What many feared was correct: Bill Clinton outdid Barack Obama in oratory this week.
Clinton pulled off an interesting feat: making an information-rich convention speech. He resisted the crude, sound-bite rhythm expected of such addresses, holding off much of the applause, almost seeming to despair that the audience’s standing ovation tic might derail the points he was trying to make. And that was just it: He had points, often extended ones, in defense of Obama’s achievements. Here was the speech-as-lecture that was so typical in an earlier day, almost reminiscent of Woodrow Wilson making a detailed case for the League of Nations in high professorial style.
Yet his address felt not the least bit overstuffed or pedantic, nor did it err into the opposite excess, that of chattiness. One of his 1990s speechwriters once said, “There is no one who is more easily articulate in my memory and I can’t remember a thing he said,” but there was much memorable in this speech. Lines such as “We can’t afford to hand the reins to somebody who will double down on trickle down” and “It takes some brass to attack a guy for doing what you did” will stick in minds. But of more lasting importance is that Clinton made the most compelling whiteboard case for re-electing Obama that anyone of note has made—orally or in print.
His Southern accent only helped send the speech over the plate, lending an air of warmth and sincerity that was key in getting him elected 20 years ago. Many assume that a Southern accent signals stupidity, but in our era, vernacular cadences are an aural emollient to American ears. A twang reads “real.” In 2012, he who exhibits a command of facts in the accent of a country-western singer becomes the closest thing we have to a philosopher king.
That’s the way many of us used to feel about the current president. Four years ago, when teaching Plato’s Republic, I noted that Obama came up quite often as a possible example of the almost supernaturally wise kind of ruler Socrates described. Yet Obama has not been the communicator we expected. Why, for example, has he not himself been more inclined to make extended cases against the Republicans, rather than throw potshots while avoiding using his rivals’ names?
“Defensive,” many would call it, such that many are saying that Clinton did for Obama what the president could not have. And Obama has, in fact, gotten down to specifics to a certain extent in his speeches over the past year or so. But one cannot imagine him taking it to the level Clinton did. “Think about this…” Clinton often said before launching into a disquisition. Obama is less inclined to that mode—does he think it would sound too teacherly or condescending?

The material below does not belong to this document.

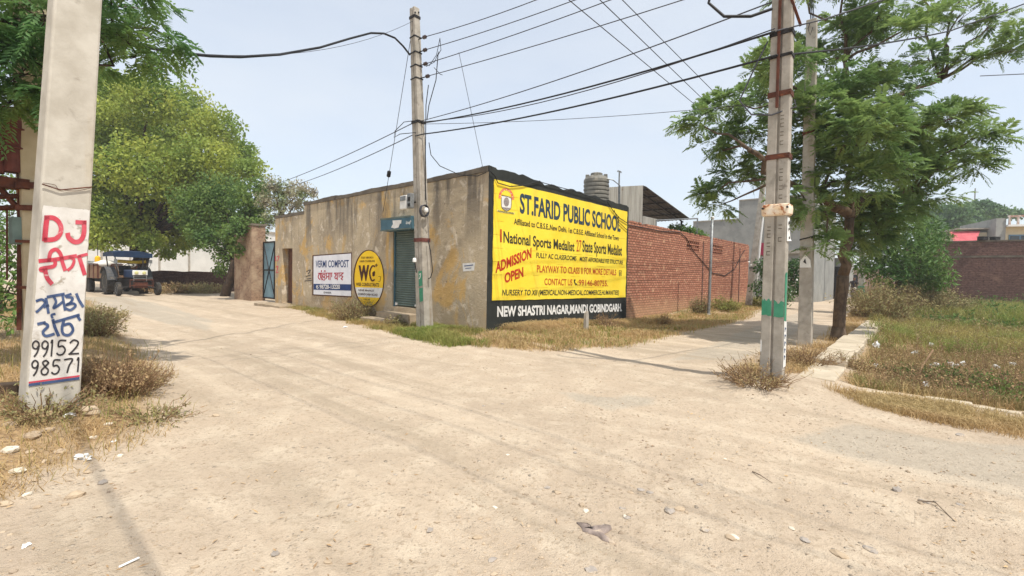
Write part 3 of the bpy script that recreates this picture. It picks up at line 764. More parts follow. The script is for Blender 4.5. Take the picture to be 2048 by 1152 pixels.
for i in range(5):
    a_, b_ = cuts[i], cuts[i + 1]
    if i in (1, 3): mb.bx(a_, b_, 0, 0.25, -0.8, JZ0); mb.bx(a_, b_, 0, 0.25, JZ1, BH - 0.08)
    else: mb.bx(a_, b_, 0, 0.25, -0.8, BH - 0.08)
x = 0.0                                                  # loose top course
while x < Lw - 0.25:
    l = random.uniform(0.2, 0.24)
    if random.random() < 0.84: mb.box((x + l / 2, 0.125 + random.uniform(-.015, .015), BH - 0.042 + random.uniform(-.006, .006)), (l - 0.012, 0.25, 0.074), random.uniform(-.03, .03))
    x += l
mb.build('masonry', M['brick'], wl, world=False)
for (a_, b_) in J:                                       # openwork of bricks
    mb = MB()
    for r in range(3):
        zc = JZ0 + 0.02 + r * 0.165
        mb.bx(a_ + .003, b_ - .003, 0.01, 0.24, zc + 0.085, zc + 0.145)
        n_ = 6
        for k in range(n_):
            xc = a_ + (k + 0.5 * (r % 2) + 0.3) * (b_ - a_) / n_
            if xc + 0.06 < b_: mb.bx(xc, xc + 0.055, 0.015, 0.235, zc - 0.012, zc + 0.083)
    mb.build('openwork_panel', M['brick'], wl, world=False)
for px in (1411, 1484):                                  # dark joints between the bays
    a_ = lx(signwall(px, 500)) - bx0
    MB().bx(a_ - 0.04, a_ + 0.04, -0.03, -0.004, -0.8, BH - 0.3).build('pilaster', M['brick_dark'], wl, world=False)
# cables draped on the wall
def bwall(a, b, off=0.03): return onpl(a, b, CORNER - D1 * (off - 0.12), D1)
mb = MB()
mb.tube([bwall(a, b) for a, b in ((1258, 450), (1285, 455), (1320, 462), (1360, 465), (1372, 475), (1385, 500), (1402, 520), (1425, 546), (1450, 551), (1470, 537), (1484, 508), (1490, 500))], 0.018, 5)
o = mb.build('wall_cable', M['cable'], None); tag(o, 'black cable sagging along the top and face of the red brick wall', 'cable')
mb = MB()
mb.tube([signwall(a, b, SWO + 0.05) for a, b in ((978, 340), (990, 352), (996, 366), (1020, 373), (1045, 371), (1080, 362))], 0.014, 5)
mb.tube([signwall(a, b, SWO + 0.05) for a, b in ((1215, 404), (1225, 420), (1240, 437), (1256, 447))], 0.014, 5)
mb.tube([signwall(a, b, SWO + 0.05) for a, b in ((1228, 420), (1238, 445), (1256, 462))], 0.012, 5)
mb.tube([signwall(a, b, SWO + 0.05) for a, b in ((1080, 364), (1140, 380), (1215, 404))], 0.012, 5)
o = mb.build('sign_cable', M['cable'], None); tag(o, 'black cable looped over the top edge of the yellow hoarding', 'cable')

# ------------------------------------------------------------------ water tank and pipe mast on the roof, tin shed behind
q = atd(1192, 400, 17.5); tk = np.array([q[0], q[1], 3.6])
wt = thing('water_tank', 'ribbed black plastic water tank standing on the flat roof', 'water tank', tk, YAW)
prof = [(0.0, 0.0), (0.44, 0.0), (0.465, 0.05)]
for k in range(9):
    z = 0.10 + k * 0.145
    prof += [(0.468, z), (0.445, z + 0.02), (0.445, z + 0.06), (0.468, z + 0.08)]
prof += [(0.462, 1.44), (0.40, 1.54), (0.26, 1.60), (0.0, 1.60)]
M['tank'] = pmat('tank', lin(128, 124, 114), lin(104, 101, 94), 3, rough=0.6, bmp=0.1, stain=(lin(150, 142, 128), 4, 0.5, 0.75))
MB().lathe(prof, n=32).build('tank_body', M['tank'], wt, world=False)
MB().lathe([(0.0, 1.59), (0.22, 1.59), (0.22, 1.68), (0.19, 1.70), (0, 1.71)], n=24).build('lid', M['tank'], wt, world=False)
for k in range(4):
    a_ = k * math.pi / 2 + 0.5
    MB().box((0.33 * math.cos(a_), 0.33 * math.sin(a_), 1.585), (0.14, 0.16, 0.13), a_).build('lifting_lug', M['tank'], wt, world=False, bev=0.02)
q = atd(1238, 375, 17.3); b0 = np.array([q[0], q[1], 3.55])
ms = thing('pipe_mast', 'thin grey vent pipe with a T head beside the roof tank', 'pipe', b0, YAW)
top = atd(1238, 343, 17.3)[2] - b0[2]
MB().cyl((0, 0, 0), (0, 0, top), 0.028, 8).build('pole', M['steel'], ms, world=False)
MB().tube([(-0.13, 0, top - .03), (-.11, 0, top + .01), (.11, 0, top + .01), (.13, 0, top - .03)], 0.022, 6).build('head', M['steel'], ms, world=False)
MB().tube([tk + np.array([0.3, -0.3, 1.45]), tk + np.array([0.55, -0.3, 1.40]), b0 + np.array([0.02, -0.05, top - 0.52]), b0 + np.array([0.05, 0, 0.2])], 0.02, 6).build('feed_pipe', M['steel'], ms)

m, t, p = newmat('tin_sheet', 0.6, 0.4, 0.3)
v = coords(t)
b_ = mixc(t, ramp(t, noise(t, coords(t, (1, 1, 0.15)), 3, 5), 0.4, 0.7), lin(178, 174, 164), lin(146, 140, 130))
b_ = mixc(t, ramp(t, noise(t, v, 4, 5), 0.62, 0.8), b_, lin(124, 100, 80)); t.links.new(b_, p.inputs['Base Color'])
M['tin'] = m
def corrugated(mb, P, ax, ay, w_, heights, pitch=0.16, amp=0.03):
    """vertical corrugated sheet from P along ax, height function heights(s) along ay(z)"""
    nrm = np.cross(ax, ay); k = int(w_ / pitch * 6); A, B = [], []
    for i in range(k + 1):
        s = i * w_ / k
        o_ = nrm * amp * (1 if (i % 6) in (0, 1) else (-1 if (i % 6) in (3, 4) else 0))
        A.append(P + ax * s + o_); B.append(P + ax * s + o_ + ay * heights(s))
    n = len(A)
    mb.add(A + B, [(i, i + 1, n + i + 1, n + i) for i in range(n - 1)])
Bp = atd(1285, 372, 21.0); Ep = atd(1375, 437, 24.9)
shd = thing('tin_shed', 'corrugated tin shed with sloping roof rising behind the brick wall', 'shed', (Bp[0], Bp[1], 0), YAW)
UP = np.array([0, 0, 1.0])
mb = MB(); A0 = np.array([Bp[0], Bp[1], 2.0]) - D2 * 3.4
corrugated(mb, A0, D2, UP, 3.4, lambda s: (4.96 + 0.6 * s / 3.4) - 2.0)
o = mb.build('wall_sheet', M['tin'], shd); md = o.modifiers.new('thick', 'SOLIDIFY'); md.thickness = 0.012
mb = MB(); corrugated(mb, np.array([Bp[0], Bp[1], 2.0]) + D2 * 0.05, D2, UP, 1.45, lambda s: 4.22 - 2.0)
o = mb.build('wall_sheet', M['tin'], shd); md = o.modifiers.new('thick', 'SOLIDIFY'); md.thickness = 0.012
M['tin_dark'] = pmat('tin_dark', lin(112, 108, 104), lin(88, 84, 80), 3, bmp=0.1, rough=0.7)
mb = MB()
dn = (Ep - Bp) / np.linalg.norm(Ep - Bp); run = np.linalg.norm(Ep - Bp) + 0.15
corrugated(mb, Bp - D1 * 0.15, D1, dn, 6.3, lambda s: run, 0.2, 0.02)
o = mb.build('roof', M['tin_dark'], shd); md = o.modifiers.new('thick', 'SOLIDIFY'); md.thickness = 0.012
mb = MB()
for k in range(6):
    P0 = Bp + dn * (0.3 + k * (run - 0.6) / 5) - UP * 0.07
    mb.tube([P0 - D1 * 0.1, P0 + D1 * 6.0], 0.03, 5)
for k in range(3):
    P0 = Bp - UP * 0.13 + D1 * (0.3 + k * 2.8); mb.tube([P0, P0 + dn * run], 0.04, 5)
    P1 = P0 + dn * (run - 0.2); mb.tube([P1, np.array([P1[0], P1[1], 0])], 0.05, 6)
    mb.tube([P0 - UP * 0.6, P0 + dn * (run * 0.8) - UP * 0.15], 0.025, 5)
mb.build('roof_frame', M['dark_steel'], shd)
mb = MB(); a_ = atd(1312, 441, 22.0); b_ = atd(1395, 437, 25.0)
mb.tube([a_, b_], 0.04, 6); mb.tube([b_, b_ - UP * 1.2], 0.035, 6); mb.tube([a_, a_ - UP * 1.2], 0.035, 6)
o = mb.build('pipe_rail', M['steel'], None); tag(o, 'grey pipe rail on posts below the eave of the tin shed', 'rail')

# ------------------------------------------------------------------ grey cement building at the end of the brick wall
G0 = atd(1560, 500, 32.0); G0[2] = 0
def gpl(px, py, off=0.0): return onpl(px, py, G0 - D2 * off, D2)
gA, gB, gM = gpl(1385, 500), gpl(1628, 500), gpl(1477, 440)
sA, sB, sM = [float(np.dot(q_ - G0, D1)) for q_ in (gA, gB, gM)]
gb = thing('grey_building', 'bare grey cement building with stepped flat roofline beyond the brick wall', 'building', G0, YAW)
mb = MB()
mb.bx(0, 9.0, sM + 0.001, sA, -0.3, 5.72); mb.bx(0.02, 9.0, sB, sM, -0.3, 7.05)
mb.build('wall', M['grey_cement'], gb, world=False)
mb = MB(); mb.bx(-0.04, 9, sM + 0.01, sA, 5.723, 5.80); mb.bx(-0.02, 9, sB - 0.03, sM, 7.053, 7.13)
mb.build('roof_edge', M['concrete'], gb, world=False)
mb = MB(); q0, q1 = gpl(1519, 486), gpl(1536, 512)
mb.bx(-0.05, -0.004, float(np.dot(q1 - G0, D1)), float(np.dot(q0 - G0, D1)), q1[2], q0[2])
pn = mb.build('window', pmat('crimson', lin(160, 50, 78), lin(140, 44, 66), 5, bmp=0.05), gb, world=False)
MB().bx(-0.3, -0.006, float(np.dot(gpl(1602, 500) - G0, D1)), float(np.dot(gpl(1570, 500) - G0, D1)), gpl(1585, 507)[2], gpl(1585, 501)[2]).build('canopy', M['concrete'], gb, world=False)
MB().bx(-0.03, -0.005, float(np.dot(gpl(1604, 500) - G0, D1)), float(np.dot(gpl(1586, 500) - G0, D1)), -0.2, 2.4).build('wall_panel', M['concrete'], gb, world=False)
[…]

He should rethink. He’s older now, for one, no longer the “skinny kid with the funny name.” He ventured at one point that being American is to cherish not only rights but responsibilities—but followed it up with gauzy scenarios, speechifying, rather than taking the occasion to highlight the value of this notion of the social contract and how America began as a unique opportunity to put that idea to the test—an opportunity the Republicans are besmirching in the name of being more “American” than he is. It could have been grand.
Not that Obama didn’t address the “un-American” graffito that the Tampa event scrawled upon him. Heralding a return to an America all about “products stamped with ‘the three letters USA,’” emphasizing a strong military, charging that the Romney/Ryan philosophy is "not who we are," he made all further claims that his approach to governance is somehow foreign and unpatriotic automatically qualify as nonsense. Dinesh D’Souza looks all the more a crank as of tonight.
Yet what we now know as the “Obama style” has never seemed so un-arousing. The future that looked so stirring from the vantage point of the Grant Park speech turned out to be driven to a dismaying degree by the likes of decidedly unstirred personages such as Mitch McConnell and John Boehner.
His final passage, packing in journey, path, road and travel, followed by “pull each other up” and “eyes fixed on” was lovely in itself. It moved, in the physical and emotional senses of the word; the bit about the eyes evokes eyes on a certain prize, especially one on a mountaintop, and specifically one that a certain prophet named King told us that he saw, although he might not get there with us.
When it’s all over, we’ll either have a President Romney or a second Obama administration hobbled by people like Paul Ryan. And for those undecided voters who were truly seeking to be swayed, I suspect that Mr. Clinton was the one who made up their minds.